Last month, a ground-breaking study by Oil Change and other NGO’s calculated that Shell was the world’s most carbon intensive oil company, per barrel of oil equivalent to be produced. The main reason for this is its massive expansion into Canada’s climate intensive dirty oil sands.
The report looked at the carbon intensity of the total resources of the four largest international oil companies – Shell, BP, Exxon and Chevron – and found that Shell was the worst.
Even this exercise was difficult due to the lack of reporting on data by the companies. Now a new analysis of climate risk disclosure by fossil fuel companies published by Ceres and the Environmental Defence Fund backs up this analysis. It paints a fascinating picture of the lack of information given by companies to investors about the climate risk of their operations. Shell gets heavily criticised, although is no means the worst.
The report noted that “Royal Dutch Shell’s disclosure of the significant climate risks it faces from its investments, particularly those in non-conventional fuels, did not provide the range of information needed by investors as outlined in the Global Framework.”
The report concludes with the Oil Change briefing paper that both Shell’s tar sands and oil shale investments are problematic. “Because of the substantial greenhouse gas emissions from tar sands and their contribution to global warming, their development presents a considerable climate risk to Shell and its shareholders.”
CERES and EDF note that Shell states, “As easy-to-access oil gets rarer, unconventional resources such as Canada’s oil sands will become increasingly important sources of energy.”
They argue that “This disclosure did not fully address the concern that tar sands development will release extensive quantities of greenhouse gases. Shell did disclose information on how it plans to make oil sands mining compatible with Shell’s emissions reductions efforts … Shell’s disclosure of information on unconventional fuels failed to provide clear, comprehensive information that investors can use to judge Shell’s exposure to and management of climate risks.”
Essentially Shell is trying to square a circle with oil sands – it knows that its business survival depends on reducing carbon emissions. But its business strategy is to exploit tar sands that have a much higher carbon intensity and hence higher emissions. So it knows it has to lower emissions, but has chosen to exploit a technology with high emissions. If it doesn’t make sense to you it doesn’t make much sense to Shell either, but still the company is doing it, with the panacea that CCS technology will somehow sort the problem out. If CCS does not work, or governments introduce tight climate standards, Shell is up the proverbial creek, with its whole business strategy in ruins.
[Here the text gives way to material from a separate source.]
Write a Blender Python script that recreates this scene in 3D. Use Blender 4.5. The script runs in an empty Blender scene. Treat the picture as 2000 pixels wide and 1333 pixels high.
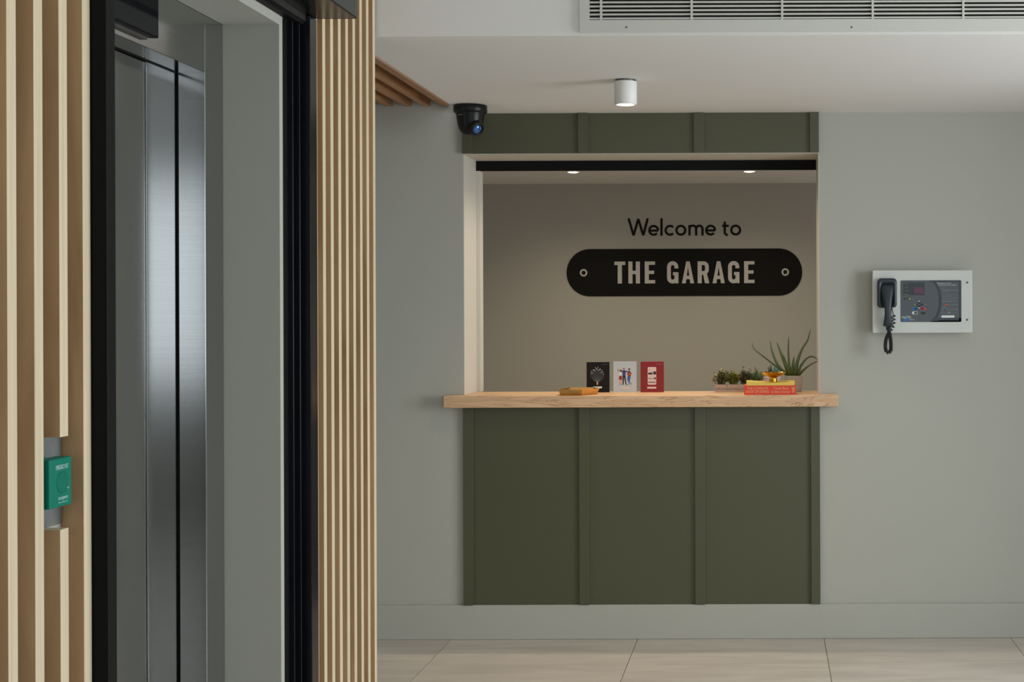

Its not just tar sands Shell has a problem with either. The report notes “Shell is also actively engaged in securing government leases in the Western U.S. for development of oil shale, another unconventional oil resource. Oil shale development shares tar sands’ high greenhouse gas intensity, and also requires significant water resources. In its 10-K annual filing, Shell did not address how its oil shale investment fits within plans to mitigate global warming pollution.”
The climate stakes are just too high for Shell to “not address” these issues. But even if we think Shell is bad, its not the worst. Although it criticised Shell, the report said that “the company had the best climate risk disclosure” of all the oil and gas companies, “indicating the low level of disclosure in this sector.”
This is a situation that should not be allowed to continue by the regulatory authorities on both sides of the Atlantic.